Smith, 58, said he thought he hit a mailbox or a garbage can, Whidden said.

“He said when he reached his destination, he saw that his mirror was broke,” Whidden said. “He said, ‘Oh no, I must have hit something.’ He backtracked, he went all the way back. He said the only thing he saw on the road at that time was a school bus leaving, which led us to believe that he did come back. I said, ‘I don’t think it meets the elements of the crime.’ I said, ‘However, I said take everybody’s statements and lets forward it to the State Attorney’s Office.”

Ramunni was surprised the phone call even happened.

“To feel comfortable enough to call this guy at 6:45 in the morning is something like I’ve never seen before,” he said. “(Whidden) should have said ‘Okay.

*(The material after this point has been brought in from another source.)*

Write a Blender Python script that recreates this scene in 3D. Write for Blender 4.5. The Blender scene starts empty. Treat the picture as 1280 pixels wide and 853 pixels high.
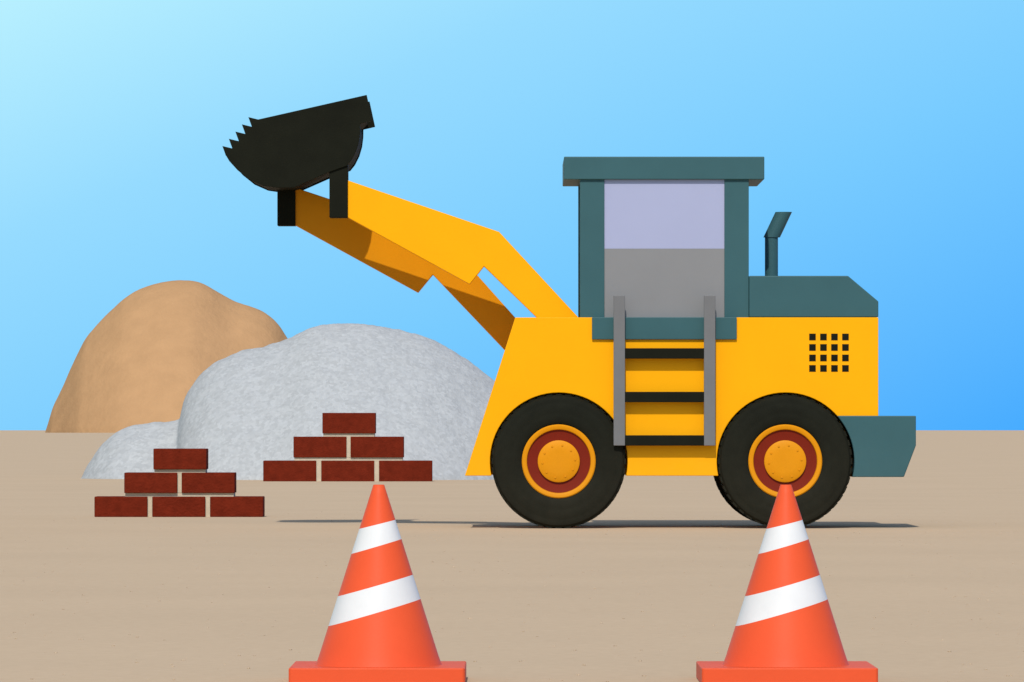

There’s really nothing I can do for you at this point.’”

Two weeks before the incident, Smith was convicted of one count of conspiracy to commit offenses and defraud the United States. He was sentenced to 41 months in federal prison, and along with two others, must repay over $23 million to the federal government.

The Nobles Road incident happened prior to Smith reporting to prison.

Whidden described Smith as an acquaintance who he has seen at a few restaurants, adding that he didn’t know Smith was about to go to prison.

“I don’t even know where he lives,” he said.

Speak, the deputy, let Smith go on the condition that he would stop by the sheriff’s office after work that day.

Smith never showed up.

Passing blame

Speak, in his deposition, said he discussed the case with Whidden the next day.

“He’s a good guy,” said Whidden, according to Speak. “He’s in a bad position. He’s about to go to prison. There’s no reason to go after this case.”

Whidden claims otherwise.

“I guess I’m gonna have to talk with the deputy because that did not happen,” he said. “That absolutely did not happen…why, why would we forward it to the State Attorney’s Office if I told him that? If I told him that, there would be nothing sent to the State Attorney’s Office.”

A sheriff’s office lieutenant wrote in a report the next day that the case was closed and that all leads were exhausted, but Whidden said the department forwarded the case anyway.

Web extra: Deputy Speak’s first incident report related to the hit and run case.

“I told the deputy, ‘No, do the report, take everybody’s statements, let’s let the state attorney’s (office) decide because I’m not sure if it meets the elements,’ and that’s what we did,” Whitten said. “We did everything by the book.”

But state prosecutors tell a different story of how they found out about the case.

“The Hendry County Sheriff’s Office did not send us anything,” the office said in a statement. “We, the State Attorney’s Office, learned about the matter from a private attorney – Steve Ramunni. We then contacted the sheriff’s office and requested all materials it had on the incident.”

Whidden, while shaking his head, said that’s not true.

“Well, I’m not buying it…it sounds like the state is trying to throw blame elsewhere,” he said.